SOURCE RECORDS ->
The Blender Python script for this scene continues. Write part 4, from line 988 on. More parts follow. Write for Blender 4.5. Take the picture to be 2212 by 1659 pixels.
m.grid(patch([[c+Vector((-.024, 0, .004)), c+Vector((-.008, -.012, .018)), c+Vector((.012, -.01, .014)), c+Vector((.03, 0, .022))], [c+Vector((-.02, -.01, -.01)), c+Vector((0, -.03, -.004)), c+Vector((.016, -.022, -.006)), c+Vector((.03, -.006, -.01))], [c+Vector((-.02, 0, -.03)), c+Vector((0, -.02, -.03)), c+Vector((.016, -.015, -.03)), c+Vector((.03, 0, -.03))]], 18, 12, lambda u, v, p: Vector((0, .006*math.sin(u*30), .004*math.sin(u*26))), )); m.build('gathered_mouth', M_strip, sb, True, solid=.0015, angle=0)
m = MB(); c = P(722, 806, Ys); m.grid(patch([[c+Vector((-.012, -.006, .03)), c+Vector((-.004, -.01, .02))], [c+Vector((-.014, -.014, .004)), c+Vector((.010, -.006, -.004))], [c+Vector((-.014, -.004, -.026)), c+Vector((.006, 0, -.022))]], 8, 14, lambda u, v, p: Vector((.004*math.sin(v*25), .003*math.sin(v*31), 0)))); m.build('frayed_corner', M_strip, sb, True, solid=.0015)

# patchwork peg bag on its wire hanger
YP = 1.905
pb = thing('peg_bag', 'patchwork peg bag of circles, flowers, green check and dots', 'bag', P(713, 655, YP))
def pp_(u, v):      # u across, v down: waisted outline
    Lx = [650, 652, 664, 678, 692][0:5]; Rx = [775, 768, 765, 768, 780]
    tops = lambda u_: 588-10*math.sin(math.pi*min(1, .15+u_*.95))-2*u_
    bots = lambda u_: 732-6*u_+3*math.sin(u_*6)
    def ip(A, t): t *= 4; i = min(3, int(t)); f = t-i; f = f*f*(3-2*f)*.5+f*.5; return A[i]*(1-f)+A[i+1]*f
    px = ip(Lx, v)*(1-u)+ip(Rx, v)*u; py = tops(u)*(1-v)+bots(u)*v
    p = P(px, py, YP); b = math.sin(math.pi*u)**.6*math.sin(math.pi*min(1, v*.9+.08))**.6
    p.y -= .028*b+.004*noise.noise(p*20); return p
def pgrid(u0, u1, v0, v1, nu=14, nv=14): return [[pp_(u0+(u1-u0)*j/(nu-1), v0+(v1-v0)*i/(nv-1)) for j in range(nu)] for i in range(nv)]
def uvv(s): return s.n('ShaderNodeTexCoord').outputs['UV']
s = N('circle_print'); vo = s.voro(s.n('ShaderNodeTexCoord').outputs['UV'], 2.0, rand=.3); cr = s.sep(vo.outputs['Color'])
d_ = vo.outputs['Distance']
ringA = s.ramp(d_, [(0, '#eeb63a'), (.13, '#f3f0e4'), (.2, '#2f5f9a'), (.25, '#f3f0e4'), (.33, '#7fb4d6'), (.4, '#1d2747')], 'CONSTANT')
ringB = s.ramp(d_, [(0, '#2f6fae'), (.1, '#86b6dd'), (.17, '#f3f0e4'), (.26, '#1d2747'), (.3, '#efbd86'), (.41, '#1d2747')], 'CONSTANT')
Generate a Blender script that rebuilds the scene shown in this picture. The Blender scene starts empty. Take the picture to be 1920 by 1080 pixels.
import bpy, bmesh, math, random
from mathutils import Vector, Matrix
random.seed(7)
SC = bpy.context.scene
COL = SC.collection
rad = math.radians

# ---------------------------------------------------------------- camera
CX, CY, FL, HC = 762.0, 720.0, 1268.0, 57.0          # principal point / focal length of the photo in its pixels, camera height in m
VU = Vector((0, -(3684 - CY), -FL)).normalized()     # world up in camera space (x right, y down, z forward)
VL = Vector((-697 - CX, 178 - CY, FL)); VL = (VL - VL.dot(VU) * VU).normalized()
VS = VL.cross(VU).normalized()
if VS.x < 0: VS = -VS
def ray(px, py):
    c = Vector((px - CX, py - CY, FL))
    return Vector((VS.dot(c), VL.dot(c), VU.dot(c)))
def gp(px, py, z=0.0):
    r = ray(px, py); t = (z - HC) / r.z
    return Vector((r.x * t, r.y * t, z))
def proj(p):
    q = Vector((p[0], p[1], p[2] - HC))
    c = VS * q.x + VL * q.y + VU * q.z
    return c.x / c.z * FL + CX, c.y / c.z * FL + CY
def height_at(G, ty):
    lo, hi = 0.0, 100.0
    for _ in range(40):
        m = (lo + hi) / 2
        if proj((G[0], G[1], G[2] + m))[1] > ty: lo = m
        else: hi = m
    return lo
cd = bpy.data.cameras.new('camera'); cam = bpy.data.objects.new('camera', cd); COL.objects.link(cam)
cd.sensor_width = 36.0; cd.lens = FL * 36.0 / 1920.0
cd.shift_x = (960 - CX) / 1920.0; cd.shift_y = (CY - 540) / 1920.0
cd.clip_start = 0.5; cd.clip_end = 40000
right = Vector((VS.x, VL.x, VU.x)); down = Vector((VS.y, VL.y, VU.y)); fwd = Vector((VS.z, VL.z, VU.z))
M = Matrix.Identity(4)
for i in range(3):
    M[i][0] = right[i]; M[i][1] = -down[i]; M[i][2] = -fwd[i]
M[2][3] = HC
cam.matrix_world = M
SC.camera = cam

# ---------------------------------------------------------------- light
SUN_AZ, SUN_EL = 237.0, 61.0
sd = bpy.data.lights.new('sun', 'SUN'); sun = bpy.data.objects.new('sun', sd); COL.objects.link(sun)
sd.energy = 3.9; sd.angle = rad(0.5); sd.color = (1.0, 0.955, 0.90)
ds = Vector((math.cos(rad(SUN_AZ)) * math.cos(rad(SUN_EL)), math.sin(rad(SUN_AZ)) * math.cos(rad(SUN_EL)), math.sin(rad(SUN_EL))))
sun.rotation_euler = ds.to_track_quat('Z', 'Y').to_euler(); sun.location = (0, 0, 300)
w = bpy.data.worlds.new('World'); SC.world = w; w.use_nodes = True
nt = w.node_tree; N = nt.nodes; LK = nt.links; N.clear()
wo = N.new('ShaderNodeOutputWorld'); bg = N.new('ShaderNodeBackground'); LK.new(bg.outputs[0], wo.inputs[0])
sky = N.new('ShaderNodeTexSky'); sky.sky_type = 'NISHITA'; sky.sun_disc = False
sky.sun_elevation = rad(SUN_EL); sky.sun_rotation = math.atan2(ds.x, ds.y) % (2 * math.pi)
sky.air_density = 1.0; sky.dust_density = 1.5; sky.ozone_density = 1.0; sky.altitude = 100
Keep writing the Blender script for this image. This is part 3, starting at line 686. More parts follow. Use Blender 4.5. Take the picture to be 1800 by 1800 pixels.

TASK REQUIREMENTS ->
Each line containing the word "Take" counts once; report the total alone.

FINISHED EXERCISE ->
3